Ferdinand de Saussure et la valeur en économie

Une petite réflexion à la va-vite : Ferdinand de Saussure définissait la valeur, à un premier niveau de généralité, comme « système d’équivalence entre des choses d’ordre différent » (travail/salaire, signifié/signifiant). Ainsi, la valeur d’une action, comme celle d’un mot, est d’abord définie de façon négative ou relationnelle, par tout ce qui l’entoure (l’action n n’est pas l’action n+1 et dans un capital divisé en 1000 actions, la valeur de chacune est 1/1000e alors que dans le même capital divisé en 10 000 actions, la valeur de chacune est 1/10 000e). Cette valeur au sens saussurien est seulement le rapport de la partie à l’ensemble. Mais cette valeur relative ou structurale n’est pas la seule, bien entendu, qui inquiète le détenteur d’actions : il ne s’inquiète pas seulement de savoir s’il détient 1/10 000e ou 1/100 000e du capital de l’entreprise X ; il s’inquiète aussi de connaître la valeur vénale, « absolue », de ses actions au fil du temps, soit ce que vaut telle action en monnaie à l’instant T (de même que le locuteur ne s’inquiète pas seulement – pour ne pas dire pas du tout – du fait que le passé simple tient sa valeur sémiologique de son opposition à l’imparfait, mais s’intéresse surtout à l’effet de sens qu’il veut produire au moment où il parle). On peut tenir le même raisonnement pour les unités monétaires, qui ont toujours une valeur relative ou structurale (par rapport à l’ensemble de la masse monétaire) et une valeur « absolue » (ce que chacune peut payer à l’instant T), en tenant compte d’ailleurs du fait que l’évolution de la valeur relative a une influence sur la valeur « absolue »1 tout comme l’évolution du système de la « langue » a une influence sur les effets de sens.

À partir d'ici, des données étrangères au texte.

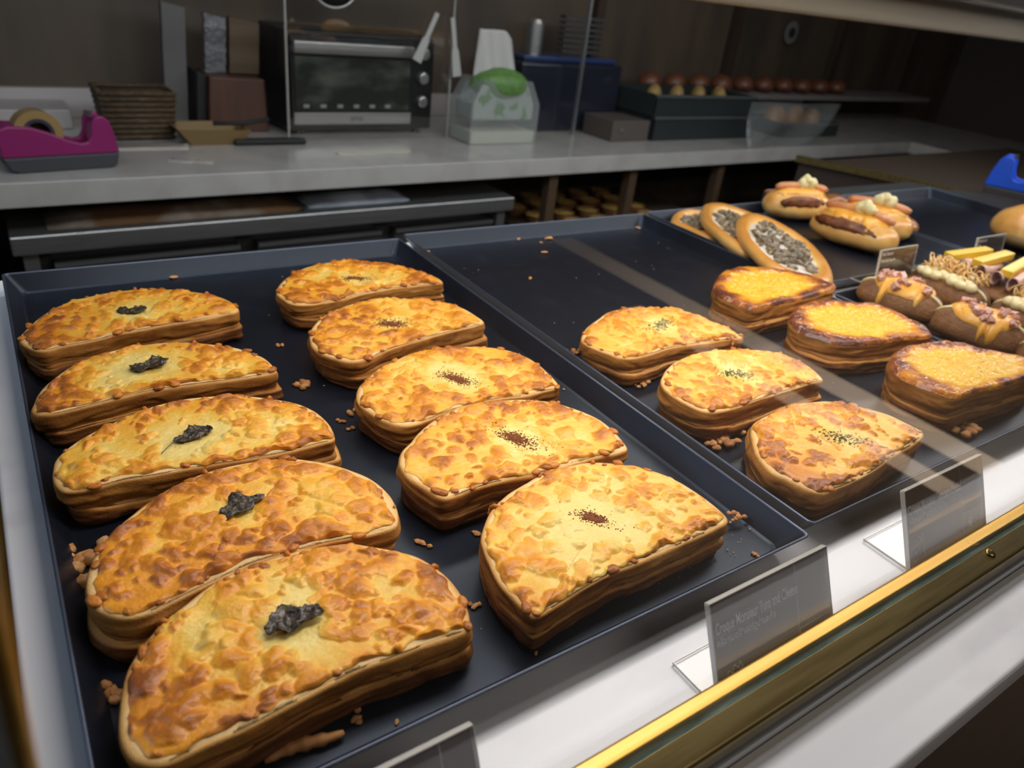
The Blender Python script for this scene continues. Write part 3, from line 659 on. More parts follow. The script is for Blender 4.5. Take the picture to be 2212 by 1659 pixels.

Il est possible que ces considérations semblent assez triviales. Il est peut-être un peu moins trivial de remarquer qu’on est là dans un système, au sens structural, tout à fait analogue à celui de la « langue » (contrairement d’ailleurs à ce que pensait de Saussure, qui le croyait seulement partiellement analogue). L’unité de capital (l’action) ou l’unité monétaire se définit d’abord négativement (l’unité monétaire a – ainsi cette pièce d’un euro – n’est pas l’unité monétaire b – ainsi cette deuxième pièce d’un euro), ainsi qu’en termes de rapport à un ensemble. Mais cette unité abstraite, négative, formelle, structurale, prend un contenu particulier dans telle ou telle conjoncture (tout comme le mot, unité abstraite de signification, fait sens dans un contexte).

Est-ce que j’enfonce des portes ouvertes ? F. de Saussure, selon les notes ajoutées par Tullio de Mauro au Cours de linguistique générale, était attentif aux débats de l’économie politique de son temps entre l’école historique de Gustav von Schmoller et l’école théorique de Carl Menger. Il semble qu’il ait pris connaissance du Manuale di economia politica de Vilfredo Pareto (publié en 1906 et traduit en français en 1909). La réciproque est-elle vraie ? Des économistes se sont-ils déjà intéressés à la définition saussurienne de la valeur linguistique pour la réutiliser dans leur domaine  ?

  1. Il doit bien déjà exister, chez les économistes, dans les travaux sur la monnaie et l’inflation, une terminologie plus adaptée, mais je n’ai pas le temps de chercher. []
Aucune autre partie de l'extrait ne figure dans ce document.